**WHAT THE TASK REQUIRES:** Which lines have the string "Write"? Copy all of them from the entries below.

**EXTRACTED INFORMATION:**
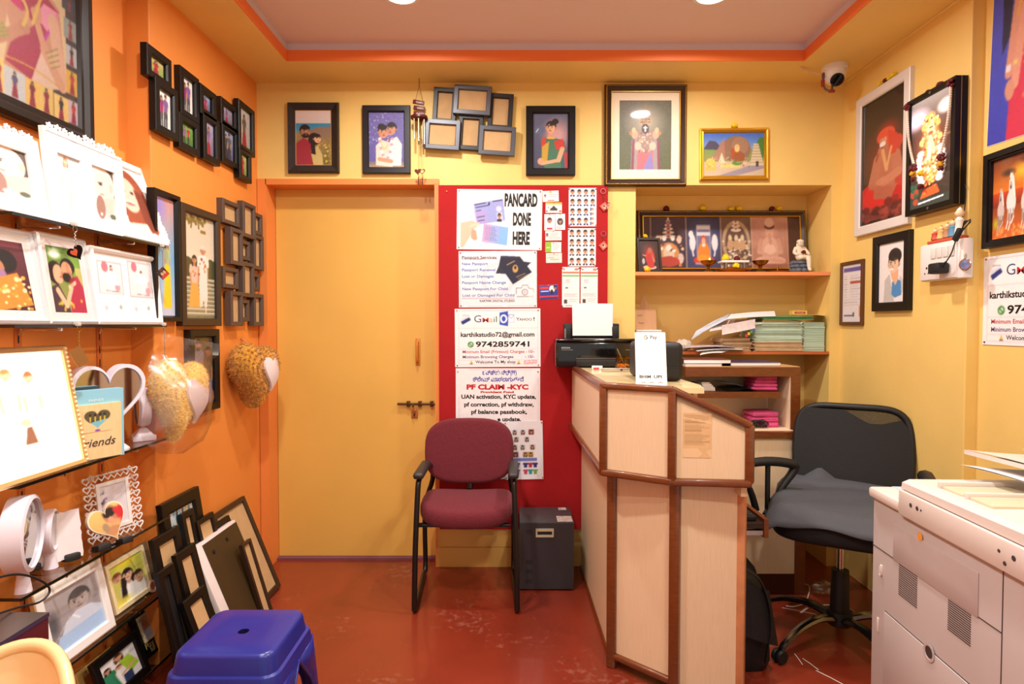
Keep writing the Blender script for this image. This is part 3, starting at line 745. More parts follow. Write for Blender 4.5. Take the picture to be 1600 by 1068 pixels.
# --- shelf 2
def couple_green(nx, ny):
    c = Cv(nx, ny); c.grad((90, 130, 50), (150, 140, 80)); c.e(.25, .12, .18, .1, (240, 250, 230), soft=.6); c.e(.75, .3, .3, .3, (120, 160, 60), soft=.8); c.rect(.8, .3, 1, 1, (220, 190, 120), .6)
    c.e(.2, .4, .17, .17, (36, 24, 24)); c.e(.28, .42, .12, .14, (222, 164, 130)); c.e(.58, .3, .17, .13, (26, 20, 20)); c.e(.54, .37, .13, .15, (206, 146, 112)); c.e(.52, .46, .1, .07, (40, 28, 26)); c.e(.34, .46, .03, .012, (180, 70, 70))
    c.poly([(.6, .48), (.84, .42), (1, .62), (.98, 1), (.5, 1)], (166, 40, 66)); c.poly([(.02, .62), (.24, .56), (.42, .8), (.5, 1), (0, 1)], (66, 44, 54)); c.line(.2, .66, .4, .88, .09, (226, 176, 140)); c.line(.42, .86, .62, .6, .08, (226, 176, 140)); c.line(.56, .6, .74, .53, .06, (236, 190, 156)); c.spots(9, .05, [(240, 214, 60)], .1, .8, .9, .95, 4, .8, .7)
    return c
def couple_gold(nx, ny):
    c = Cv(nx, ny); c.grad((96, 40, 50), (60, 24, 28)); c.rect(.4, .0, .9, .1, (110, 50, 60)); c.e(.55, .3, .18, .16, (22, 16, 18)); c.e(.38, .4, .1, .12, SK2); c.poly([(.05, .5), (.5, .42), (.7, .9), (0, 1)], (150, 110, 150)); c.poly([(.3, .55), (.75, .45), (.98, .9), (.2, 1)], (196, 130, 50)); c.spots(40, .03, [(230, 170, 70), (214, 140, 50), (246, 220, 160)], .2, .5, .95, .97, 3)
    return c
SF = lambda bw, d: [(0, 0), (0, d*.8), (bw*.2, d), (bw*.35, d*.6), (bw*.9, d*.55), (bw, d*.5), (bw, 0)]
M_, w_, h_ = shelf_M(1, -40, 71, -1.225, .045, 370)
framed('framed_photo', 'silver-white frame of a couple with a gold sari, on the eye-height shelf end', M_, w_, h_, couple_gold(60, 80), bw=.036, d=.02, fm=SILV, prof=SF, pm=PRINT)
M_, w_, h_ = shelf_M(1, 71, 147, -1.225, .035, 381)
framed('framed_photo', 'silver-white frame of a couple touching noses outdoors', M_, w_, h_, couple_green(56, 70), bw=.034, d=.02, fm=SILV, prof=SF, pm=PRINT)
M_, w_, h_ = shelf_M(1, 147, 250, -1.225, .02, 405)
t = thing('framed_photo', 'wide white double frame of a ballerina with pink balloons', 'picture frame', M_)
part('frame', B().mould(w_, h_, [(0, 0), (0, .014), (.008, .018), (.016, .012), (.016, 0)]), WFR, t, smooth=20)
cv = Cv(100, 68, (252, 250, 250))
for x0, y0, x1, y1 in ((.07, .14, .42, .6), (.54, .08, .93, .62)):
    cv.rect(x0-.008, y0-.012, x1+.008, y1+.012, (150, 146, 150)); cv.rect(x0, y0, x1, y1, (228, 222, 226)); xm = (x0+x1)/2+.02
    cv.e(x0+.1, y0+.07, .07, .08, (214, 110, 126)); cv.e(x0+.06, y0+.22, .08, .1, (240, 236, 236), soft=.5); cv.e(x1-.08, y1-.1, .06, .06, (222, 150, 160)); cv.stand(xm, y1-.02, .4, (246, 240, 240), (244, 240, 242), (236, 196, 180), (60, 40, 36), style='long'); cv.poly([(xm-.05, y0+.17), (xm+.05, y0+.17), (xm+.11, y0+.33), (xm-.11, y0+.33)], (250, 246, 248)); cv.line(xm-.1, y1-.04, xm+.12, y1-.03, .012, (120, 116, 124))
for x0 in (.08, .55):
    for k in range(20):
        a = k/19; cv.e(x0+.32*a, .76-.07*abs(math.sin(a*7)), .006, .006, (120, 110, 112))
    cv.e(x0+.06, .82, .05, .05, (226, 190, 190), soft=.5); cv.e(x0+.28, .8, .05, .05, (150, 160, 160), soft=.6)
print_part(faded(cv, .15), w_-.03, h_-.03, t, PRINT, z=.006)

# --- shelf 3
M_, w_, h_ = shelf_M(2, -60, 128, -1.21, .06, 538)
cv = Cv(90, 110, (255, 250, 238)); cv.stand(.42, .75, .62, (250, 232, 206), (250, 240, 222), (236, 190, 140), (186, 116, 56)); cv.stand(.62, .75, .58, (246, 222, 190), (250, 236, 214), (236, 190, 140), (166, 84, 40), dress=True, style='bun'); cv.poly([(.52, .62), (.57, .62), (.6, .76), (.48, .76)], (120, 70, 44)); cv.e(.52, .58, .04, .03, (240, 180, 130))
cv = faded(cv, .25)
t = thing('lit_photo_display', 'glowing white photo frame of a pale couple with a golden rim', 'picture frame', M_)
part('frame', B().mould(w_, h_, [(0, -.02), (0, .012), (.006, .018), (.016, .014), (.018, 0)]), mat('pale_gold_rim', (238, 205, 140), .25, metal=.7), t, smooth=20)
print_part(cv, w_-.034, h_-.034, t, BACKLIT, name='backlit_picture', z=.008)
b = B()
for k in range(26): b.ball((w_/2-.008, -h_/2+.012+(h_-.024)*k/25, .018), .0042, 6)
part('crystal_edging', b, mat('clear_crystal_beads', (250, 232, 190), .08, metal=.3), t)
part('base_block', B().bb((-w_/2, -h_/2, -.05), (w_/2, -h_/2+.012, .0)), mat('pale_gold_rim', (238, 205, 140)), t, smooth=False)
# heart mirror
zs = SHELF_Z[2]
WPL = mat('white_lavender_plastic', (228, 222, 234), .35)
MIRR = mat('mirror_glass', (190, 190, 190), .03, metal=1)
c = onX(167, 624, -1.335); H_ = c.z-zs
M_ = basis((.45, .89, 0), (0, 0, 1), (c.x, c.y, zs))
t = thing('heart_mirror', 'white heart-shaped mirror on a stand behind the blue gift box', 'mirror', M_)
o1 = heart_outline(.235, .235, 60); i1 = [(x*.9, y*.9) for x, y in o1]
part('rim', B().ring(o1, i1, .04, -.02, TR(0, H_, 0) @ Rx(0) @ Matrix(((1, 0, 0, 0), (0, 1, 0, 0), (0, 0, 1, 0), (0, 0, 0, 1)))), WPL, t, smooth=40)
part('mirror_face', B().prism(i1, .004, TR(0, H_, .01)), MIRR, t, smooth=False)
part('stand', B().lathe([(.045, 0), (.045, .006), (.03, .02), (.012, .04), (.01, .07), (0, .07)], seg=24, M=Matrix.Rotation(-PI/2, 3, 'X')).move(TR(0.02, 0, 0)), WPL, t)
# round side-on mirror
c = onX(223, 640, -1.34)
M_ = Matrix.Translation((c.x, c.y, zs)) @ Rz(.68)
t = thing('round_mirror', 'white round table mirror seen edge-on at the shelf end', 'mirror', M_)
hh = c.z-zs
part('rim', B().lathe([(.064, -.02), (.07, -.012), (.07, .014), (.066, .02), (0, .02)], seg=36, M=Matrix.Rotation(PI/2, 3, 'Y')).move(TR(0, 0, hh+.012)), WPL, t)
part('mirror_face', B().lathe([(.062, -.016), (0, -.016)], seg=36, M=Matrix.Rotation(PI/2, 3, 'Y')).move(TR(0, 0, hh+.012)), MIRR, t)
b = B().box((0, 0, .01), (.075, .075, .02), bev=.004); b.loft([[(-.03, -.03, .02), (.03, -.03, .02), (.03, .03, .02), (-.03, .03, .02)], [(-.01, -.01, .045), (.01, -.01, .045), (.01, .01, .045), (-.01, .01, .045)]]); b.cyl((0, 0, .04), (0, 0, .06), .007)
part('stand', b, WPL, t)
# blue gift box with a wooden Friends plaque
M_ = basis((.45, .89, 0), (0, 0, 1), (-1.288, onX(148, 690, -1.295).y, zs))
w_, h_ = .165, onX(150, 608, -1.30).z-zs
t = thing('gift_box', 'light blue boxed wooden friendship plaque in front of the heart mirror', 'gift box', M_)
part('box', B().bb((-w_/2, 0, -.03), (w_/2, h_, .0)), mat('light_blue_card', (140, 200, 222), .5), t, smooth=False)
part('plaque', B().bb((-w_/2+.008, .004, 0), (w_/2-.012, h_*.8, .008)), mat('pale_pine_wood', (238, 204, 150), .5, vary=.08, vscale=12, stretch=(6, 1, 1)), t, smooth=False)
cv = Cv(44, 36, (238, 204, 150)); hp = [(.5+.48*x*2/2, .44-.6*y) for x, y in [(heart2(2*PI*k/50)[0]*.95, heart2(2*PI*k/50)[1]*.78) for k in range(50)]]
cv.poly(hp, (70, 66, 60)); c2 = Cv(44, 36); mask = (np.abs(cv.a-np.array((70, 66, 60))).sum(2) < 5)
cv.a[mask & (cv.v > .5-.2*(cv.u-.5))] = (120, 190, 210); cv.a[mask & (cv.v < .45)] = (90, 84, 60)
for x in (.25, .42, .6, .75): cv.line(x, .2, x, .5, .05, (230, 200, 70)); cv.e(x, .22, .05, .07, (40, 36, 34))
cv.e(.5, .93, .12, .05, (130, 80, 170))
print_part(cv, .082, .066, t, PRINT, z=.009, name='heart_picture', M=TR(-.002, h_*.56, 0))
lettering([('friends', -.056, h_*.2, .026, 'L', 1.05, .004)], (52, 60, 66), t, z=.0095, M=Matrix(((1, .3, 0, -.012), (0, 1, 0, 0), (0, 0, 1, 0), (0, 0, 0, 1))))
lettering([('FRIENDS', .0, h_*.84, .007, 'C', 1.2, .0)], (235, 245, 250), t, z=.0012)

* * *

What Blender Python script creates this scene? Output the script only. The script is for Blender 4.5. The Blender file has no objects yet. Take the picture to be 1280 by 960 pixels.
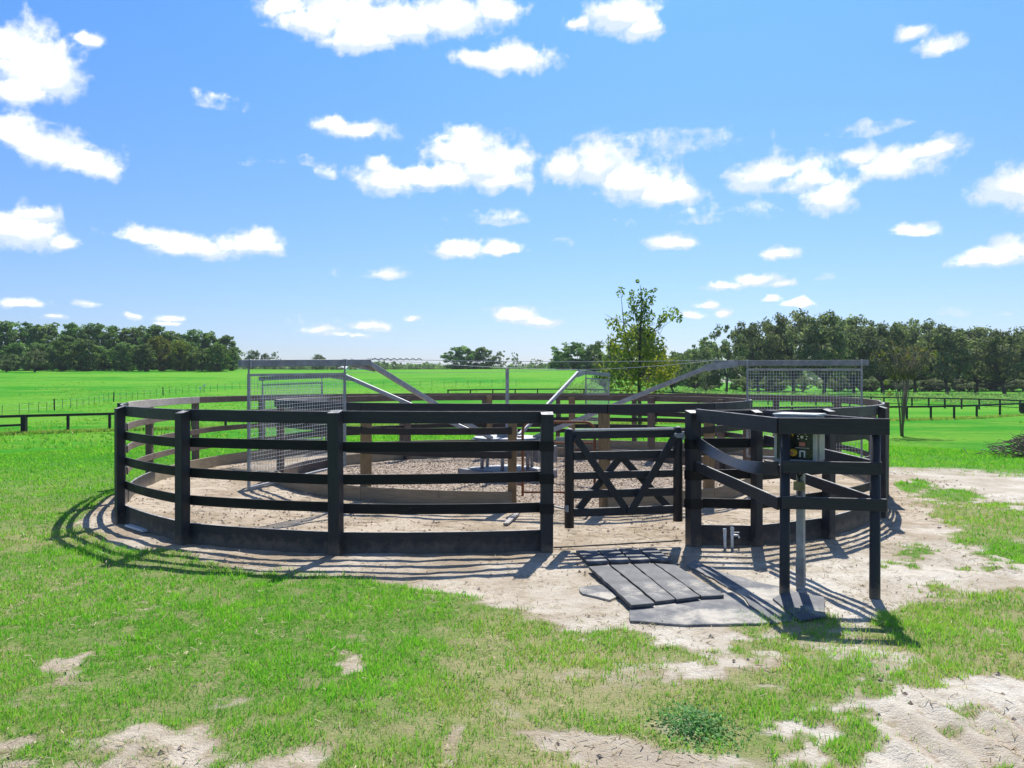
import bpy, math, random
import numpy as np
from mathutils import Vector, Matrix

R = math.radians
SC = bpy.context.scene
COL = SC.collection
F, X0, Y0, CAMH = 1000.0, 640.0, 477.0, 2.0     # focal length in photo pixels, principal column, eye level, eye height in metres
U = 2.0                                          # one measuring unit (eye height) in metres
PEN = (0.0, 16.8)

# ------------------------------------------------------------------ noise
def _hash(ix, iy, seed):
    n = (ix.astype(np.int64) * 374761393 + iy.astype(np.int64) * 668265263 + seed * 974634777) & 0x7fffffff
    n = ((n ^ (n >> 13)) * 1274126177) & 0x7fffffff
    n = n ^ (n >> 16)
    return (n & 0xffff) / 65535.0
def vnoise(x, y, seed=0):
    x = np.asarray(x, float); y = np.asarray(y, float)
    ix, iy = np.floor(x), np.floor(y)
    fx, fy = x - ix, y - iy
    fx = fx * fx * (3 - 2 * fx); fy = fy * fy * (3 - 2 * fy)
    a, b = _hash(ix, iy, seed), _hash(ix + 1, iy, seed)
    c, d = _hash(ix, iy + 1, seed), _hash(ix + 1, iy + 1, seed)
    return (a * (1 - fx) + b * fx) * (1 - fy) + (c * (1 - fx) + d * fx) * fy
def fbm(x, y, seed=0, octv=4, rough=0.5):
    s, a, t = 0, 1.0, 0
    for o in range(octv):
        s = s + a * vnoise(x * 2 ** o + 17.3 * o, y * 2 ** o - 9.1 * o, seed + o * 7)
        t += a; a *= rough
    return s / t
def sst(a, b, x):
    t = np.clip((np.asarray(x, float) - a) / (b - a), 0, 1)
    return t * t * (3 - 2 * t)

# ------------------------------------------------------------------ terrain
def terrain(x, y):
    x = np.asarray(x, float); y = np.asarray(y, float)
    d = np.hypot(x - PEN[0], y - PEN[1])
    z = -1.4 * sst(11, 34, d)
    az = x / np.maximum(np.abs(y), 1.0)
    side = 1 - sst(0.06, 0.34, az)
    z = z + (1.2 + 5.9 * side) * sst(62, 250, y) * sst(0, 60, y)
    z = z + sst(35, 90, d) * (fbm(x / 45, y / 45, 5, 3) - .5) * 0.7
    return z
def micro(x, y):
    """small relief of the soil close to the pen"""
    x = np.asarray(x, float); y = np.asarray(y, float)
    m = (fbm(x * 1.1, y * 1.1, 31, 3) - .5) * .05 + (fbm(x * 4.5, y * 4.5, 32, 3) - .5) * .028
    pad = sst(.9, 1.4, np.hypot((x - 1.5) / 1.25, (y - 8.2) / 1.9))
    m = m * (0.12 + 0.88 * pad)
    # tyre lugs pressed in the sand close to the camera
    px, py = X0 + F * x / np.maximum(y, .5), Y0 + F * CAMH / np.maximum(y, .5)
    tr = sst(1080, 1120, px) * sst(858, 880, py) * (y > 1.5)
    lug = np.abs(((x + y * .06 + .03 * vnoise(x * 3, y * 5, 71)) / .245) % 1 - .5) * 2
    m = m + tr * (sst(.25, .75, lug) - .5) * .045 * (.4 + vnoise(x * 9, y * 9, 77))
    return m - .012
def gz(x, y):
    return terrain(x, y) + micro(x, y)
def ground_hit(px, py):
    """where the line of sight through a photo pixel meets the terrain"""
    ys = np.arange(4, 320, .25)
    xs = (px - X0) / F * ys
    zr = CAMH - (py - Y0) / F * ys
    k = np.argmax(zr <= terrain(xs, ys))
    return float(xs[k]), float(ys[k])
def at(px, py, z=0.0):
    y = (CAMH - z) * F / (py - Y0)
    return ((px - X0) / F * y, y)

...

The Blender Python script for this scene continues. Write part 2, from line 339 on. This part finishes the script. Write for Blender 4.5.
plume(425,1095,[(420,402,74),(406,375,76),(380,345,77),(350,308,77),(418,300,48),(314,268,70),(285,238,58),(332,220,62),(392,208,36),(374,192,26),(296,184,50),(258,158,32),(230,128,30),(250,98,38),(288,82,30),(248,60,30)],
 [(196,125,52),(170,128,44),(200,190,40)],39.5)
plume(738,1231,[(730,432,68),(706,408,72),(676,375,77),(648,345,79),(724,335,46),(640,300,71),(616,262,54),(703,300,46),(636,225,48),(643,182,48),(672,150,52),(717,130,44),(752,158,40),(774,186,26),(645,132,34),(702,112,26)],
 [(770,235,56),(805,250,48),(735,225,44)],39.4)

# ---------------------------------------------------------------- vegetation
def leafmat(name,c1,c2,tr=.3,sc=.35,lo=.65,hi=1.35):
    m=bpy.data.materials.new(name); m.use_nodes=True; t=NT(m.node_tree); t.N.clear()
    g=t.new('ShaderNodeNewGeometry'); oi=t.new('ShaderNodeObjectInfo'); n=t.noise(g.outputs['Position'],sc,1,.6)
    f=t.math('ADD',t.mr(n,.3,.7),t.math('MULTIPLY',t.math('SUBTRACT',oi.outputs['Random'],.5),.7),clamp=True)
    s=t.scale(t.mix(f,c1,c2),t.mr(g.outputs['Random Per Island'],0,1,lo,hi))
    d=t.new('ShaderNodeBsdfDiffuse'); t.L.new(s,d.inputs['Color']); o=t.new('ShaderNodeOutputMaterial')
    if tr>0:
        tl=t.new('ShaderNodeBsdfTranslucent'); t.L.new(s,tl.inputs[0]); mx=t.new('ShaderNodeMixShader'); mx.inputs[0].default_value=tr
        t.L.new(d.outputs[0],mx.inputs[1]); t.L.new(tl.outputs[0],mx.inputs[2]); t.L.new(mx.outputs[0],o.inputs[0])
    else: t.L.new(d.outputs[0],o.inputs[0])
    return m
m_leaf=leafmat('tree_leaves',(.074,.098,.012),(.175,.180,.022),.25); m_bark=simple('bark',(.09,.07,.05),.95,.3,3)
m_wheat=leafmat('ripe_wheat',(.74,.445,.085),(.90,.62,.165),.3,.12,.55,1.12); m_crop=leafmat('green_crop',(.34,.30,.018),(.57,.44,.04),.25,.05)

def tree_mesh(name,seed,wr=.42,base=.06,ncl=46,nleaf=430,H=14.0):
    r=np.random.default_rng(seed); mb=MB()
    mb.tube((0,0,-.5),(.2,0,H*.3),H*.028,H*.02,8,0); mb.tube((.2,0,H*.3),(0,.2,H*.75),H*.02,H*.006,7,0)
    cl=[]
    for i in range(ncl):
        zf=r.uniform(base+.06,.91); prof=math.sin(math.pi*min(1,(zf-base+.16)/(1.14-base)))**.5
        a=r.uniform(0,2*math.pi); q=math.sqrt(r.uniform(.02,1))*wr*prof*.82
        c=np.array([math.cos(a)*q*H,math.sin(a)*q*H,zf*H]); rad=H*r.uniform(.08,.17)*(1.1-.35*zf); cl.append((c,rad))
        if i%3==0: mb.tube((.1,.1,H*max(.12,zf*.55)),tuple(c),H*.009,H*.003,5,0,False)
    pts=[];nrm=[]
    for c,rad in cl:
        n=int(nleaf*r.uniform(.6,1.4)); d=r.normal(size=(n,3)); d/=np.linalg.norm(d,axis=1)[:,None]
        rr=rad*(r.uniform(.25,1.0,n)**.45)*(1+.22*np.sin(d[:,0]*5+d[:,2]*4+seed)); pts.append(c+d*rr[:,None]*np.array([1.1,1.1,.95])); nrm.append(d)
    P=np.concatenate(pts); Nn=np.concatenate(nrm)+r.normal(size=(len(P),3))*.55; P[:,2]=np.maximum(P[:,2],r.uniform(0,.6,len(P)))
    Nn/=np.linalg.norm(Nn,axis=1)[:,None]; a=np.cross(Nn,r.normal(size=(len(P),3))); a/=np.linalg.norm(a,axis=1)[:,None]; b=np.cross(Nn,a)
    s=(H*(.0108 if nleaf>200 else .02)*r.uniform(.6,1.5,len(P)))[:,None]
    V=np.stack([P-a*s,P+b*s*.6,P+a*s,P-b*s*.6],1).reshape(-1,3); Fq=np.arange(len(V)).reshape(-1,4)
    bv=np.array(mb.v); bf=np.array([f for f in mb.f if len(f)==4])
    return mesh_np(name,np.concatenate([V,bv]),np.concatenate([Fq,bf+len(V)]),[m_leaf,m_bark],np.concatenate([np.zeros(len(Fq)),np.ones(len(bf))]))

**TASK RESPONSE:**
Keep writing the Blender script for this image. This is part 3, starting at line 745. More parts follow. Write for Blender 4.5. Take the picture to be 1600 by 1068 pixels.
The Blender Python script for this scene continues. Write part 2, from line 339 on. This part finishes the script. Write for Blender 4.5.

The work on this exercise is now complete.